While spring cleaning these last couple weekends, I ran across the brief journal I kept during my high school trip to Germany. On that four-week trip I had quite a number of experiences, some of which helped shape my life even to this day. For example, in Munich, I drank significant quantities of alcohol for the first time, and the following day I celebrated my birthday at what was left of the Dachau concentration camp.
On July 4, 1992, I wrote:
The next day [June 28] was my birthday. We went to Dachau. Dachau: the first Nazi concentration camp of WWII. A great birthday tourist attraction. Actually it was an amazing experience that affected me profoundly.
Sadly, I never expanded on that, because it was in a catch-up entry six days after the fact. Alas, I used the next 50 words to detail what I drank that night and the names of the Americans with whom we partied in Munich; considering I was a newly minted 17-year-old, that fact is not terribly surprising, though somewhat disappointing. (I had spent half of the previous couple weeks’ entries agonizing over my attraction to the girl whose family was hosting me. I think I was mad at myself for having such normal priorities.)
Later in the same entry, I ran across something interesting I had almost completely forgotten about:
In Oberammergau I went inside the Passionspielhaus (the Passion Play Theatre). It was amazing. In 2000 I will come back to see the Passion Play. (Done every 10 years.)
Ah, yes… the Oberammergau Passion Play. Every ten years, literally half of the population of the village of Oberammergau performs in a play about the life of Jesus that runs all summer. Since 1634, after the village survived the plague, the play has had 41 seasons.
1634.
I was very much into theater at the time I went to Germany. I acted in several plays in high school, before and after the trip, and — before I dismissed it as frivolous, unfortunately — had aspirations of pursuing an acting career. So it was a big deal to me to walk around a permanent structure devoted to a single production, so special that it was performed only once a decade, continuously produced for nearly four centuries.
It turns out I did go back to Germany with some friends… in 1999. Oops. I missed it by that much. My situation was far different in 2000 — I had moved to Minneapolis with no job in November 1999, and my part-time canvassing job simply wasn’t going to get me to Oberammergau. I was preoccupied with other things, such as starting a new life in a new state, and the ridiculous hype about the Y2K bug, but I’m sure the year did not go by without my lamenting my inability to see the play, as I had hoped.

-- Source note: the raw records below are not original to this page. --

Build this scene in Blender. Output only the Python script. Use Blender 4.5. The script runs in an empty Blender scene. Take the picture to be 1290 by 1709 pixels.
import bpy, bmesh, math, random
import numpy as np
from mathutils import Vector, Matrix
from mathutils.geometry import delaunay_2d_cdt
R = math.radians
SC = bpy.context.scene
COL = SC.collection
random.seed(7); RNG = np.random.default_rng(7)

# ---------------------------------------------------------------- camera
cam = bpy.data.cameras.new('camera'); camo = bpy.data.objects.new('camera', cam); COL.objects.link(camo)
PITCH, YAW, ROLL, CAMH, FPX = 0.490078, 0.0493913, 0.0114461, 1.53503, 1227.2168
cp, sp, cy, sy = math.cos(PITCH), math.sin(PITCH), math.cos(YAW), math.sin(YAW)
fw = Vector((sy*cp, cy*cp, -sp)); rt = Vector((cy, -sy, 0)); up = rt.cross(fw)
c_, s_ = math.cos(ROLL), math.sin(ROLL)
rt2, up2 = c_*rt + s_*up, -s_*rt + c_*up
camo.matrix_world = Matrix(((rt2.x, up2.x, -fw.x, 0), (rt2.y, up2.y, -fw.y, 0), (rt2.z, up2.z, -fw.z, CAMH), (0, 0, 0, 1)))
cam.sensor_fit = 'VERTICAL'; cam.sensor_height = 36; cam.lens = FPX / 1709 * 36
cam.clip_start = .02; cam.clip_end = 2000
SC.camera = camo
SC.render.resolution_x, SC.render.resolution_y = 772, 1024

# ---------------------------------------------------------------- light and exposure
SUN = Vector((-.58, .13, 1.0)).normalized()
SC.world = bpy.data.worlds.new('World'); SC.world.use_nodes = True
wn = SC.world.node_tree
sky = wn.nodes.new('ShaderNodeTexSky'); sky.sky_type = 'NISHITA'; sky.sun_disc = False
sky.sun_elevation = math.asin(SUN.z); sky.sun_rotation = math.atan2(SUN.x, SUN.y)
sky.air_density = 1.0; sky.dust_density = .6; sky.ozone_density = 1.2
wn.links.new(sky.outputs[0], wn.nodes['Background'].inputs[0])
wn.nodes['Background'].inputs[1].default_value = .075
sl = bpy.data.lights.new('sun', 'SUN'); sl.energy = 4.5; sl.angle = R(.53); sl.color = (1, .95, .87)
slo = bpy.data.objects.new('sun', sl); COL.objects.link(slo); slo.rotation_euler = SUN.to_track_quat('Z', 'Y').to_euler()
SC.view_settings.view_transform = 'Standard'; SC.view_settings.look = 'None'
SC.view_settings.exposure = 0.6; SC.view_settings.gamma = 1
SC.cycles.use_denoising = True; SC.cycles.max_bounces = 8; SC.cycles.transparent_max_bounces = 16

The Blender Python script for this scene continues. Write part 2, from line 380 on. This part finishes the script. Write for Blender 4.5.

Two years later, I was on my way to California. Fast-forward seven years to today, when I briefly worry I missed it again, even though I probably hadn’t thought about the Passion Play more than a couple times in the last decade. Well, this time, I’m in luck — I could actually try to go this year, since the Passionspiel runs May 15th through October 3rd, 2010. I have a lot more stability than I did 10 years ago (thank goodness), so maybe I could make it. And I’ve been looking for an excuse to go back to Europe anyway.
I don’t know if I’m going to follow through on this, but it’s a nice thing to think about.
[Hmm. It seems I’m blogging again.]
Gohlkus Maximus
Gonna have to put this in my iCalendar for May-October 2020.